A lonely kid in a 1930s Texas dustbowl town dreams of adventure. Then it all comes to life when a fugitive bank robber, badly wounded, shows up and hides out in the family barn. But this film switches the gender assumptions: the criminal is a woman, Allison Wells, played by the movie’s producer-star Margot Robbie, and her teenage protector is a boy: Eugene Evans, played by Finn Cole – and soon they’re hatching plans together, lovestruck Eugene having been assured by the wide-eyed Allison that the much-publicised death of an innocent bystanderarising from her last robbery was due to crossfire from the police.

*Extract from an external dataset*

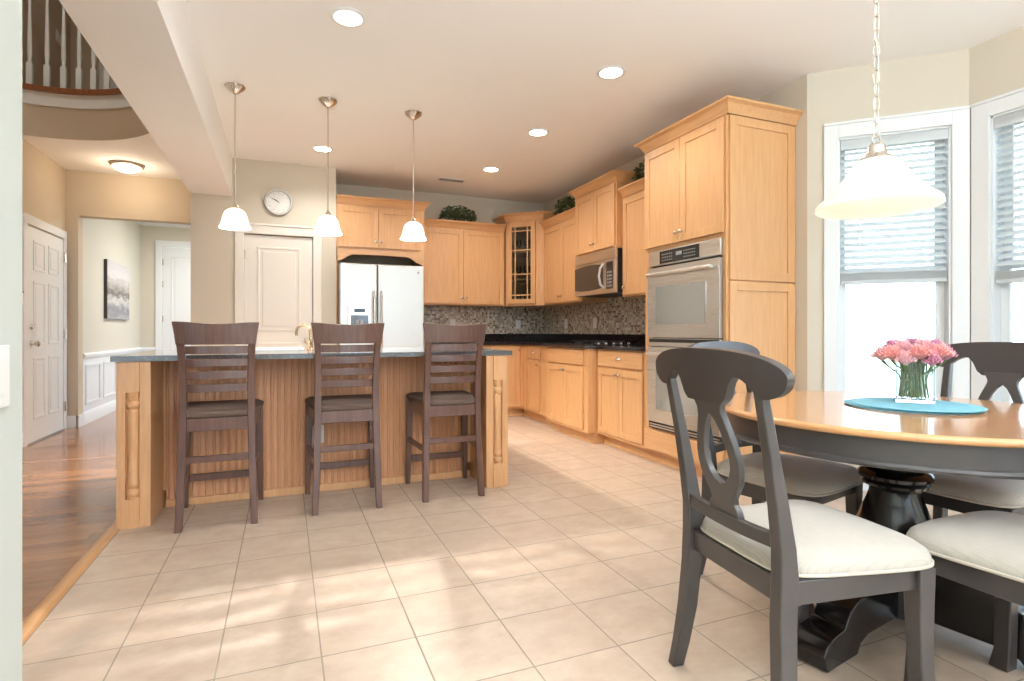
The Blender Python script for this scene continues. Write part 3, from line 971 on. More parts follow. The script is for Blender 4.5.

This is an interesting twist on the Bonnie and Clyde template from screenwriting newcomer Nicolaas Zwart and director Miles Joris-Peyrafitte, who was an award-winner at Sundance last year with his debut feature As You Are. Eugene himself is unhappy and alienated because, when he was a kid, his dad abandoned the family to chase his dreams in the supposed paradise of Mexico, a land of mistily imagined golden beaches. Maybe Eugene has inherited that wayward outlaw gene. Meanwhile, his glowering stepdad George (Travis Fimmel) is a deputy sheriff who is, of course, committed to bringing down Allison and her accomplices, maybe with a posse who can share with him the cash bounty to which he might not otherwise be entitled.